必死で食い下がり、社長にプレゼンテーション
社長のBさんは現状維持にこだわり、当初は改善のための提案をなかなか聞いてくれませんでした。それでも必死で食い下がり、会社、個人、料理教室のわかりやすい資金収支表を見せながら今の状況を説明。その後、Bさんも「現状維持では、工場も自分たちも共倒れになる」というリスクを理解され、私の提案を受け入れてくれることになったのです。
工場については新規の設備投資はすべてストップ。コストを少しでも低く抑えるため、現在の外注先をより安価に対応できる業者に変更。さらに、仕事を発注してくれる元請企業への価格交渉も。これらの施策が奏功し、何とか借入金の返済目処が立ち、従業員の雇用を守ることができました。また、料理教室に関しては、やり方によって今以上の利益を挙げることができると判断。そのためのPR手法もアドバイスしました。
赤字をストップ! 新規事業の年商目標は1000万円
結果、工場は赤字の出ない経営状況に戻すことができました。そして、料理教室の年商は現在500万円。
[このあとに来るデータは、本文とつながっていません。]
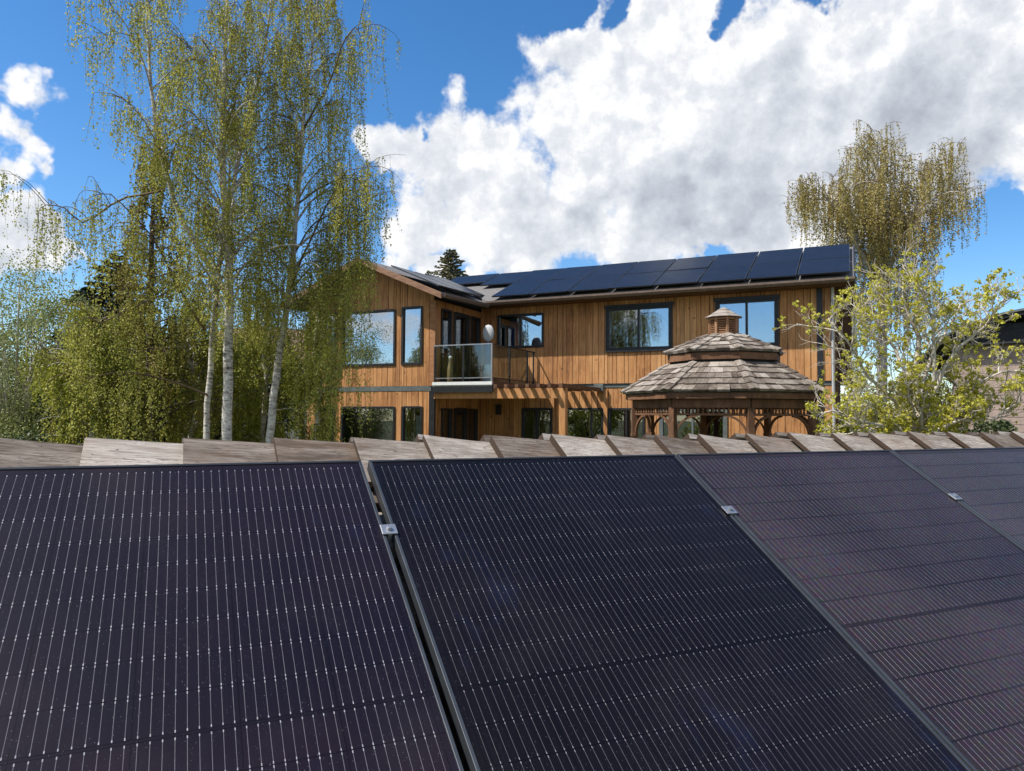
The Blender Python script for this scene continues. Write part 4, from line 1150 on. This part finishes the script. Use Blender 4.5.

写真をふんだんに使い、リニュアルしたホームページ、ブログなどでのPRが効いたのでしょう。自宅での教室開催だけではなく、カルチャーセンターなどからの出張教室のオーダーも増加中です。Cさんは年商目標1000万円を掲げられ、今も元気に料理教室の運営を続けています。
Cさんからは、「借入れがどんどん膨らむのではないかと不安でしたが、とてもわかりやすく改善策を説明していただき感謝です。主人の社長も、"今ならなんとか解決できる"と決断してくれましたから。1年前の苦境が嘘のよう。本当にありがとう」と言っていただけました。これからもおふたりの良き経営アドバイザーとして、お付き合いしていきます。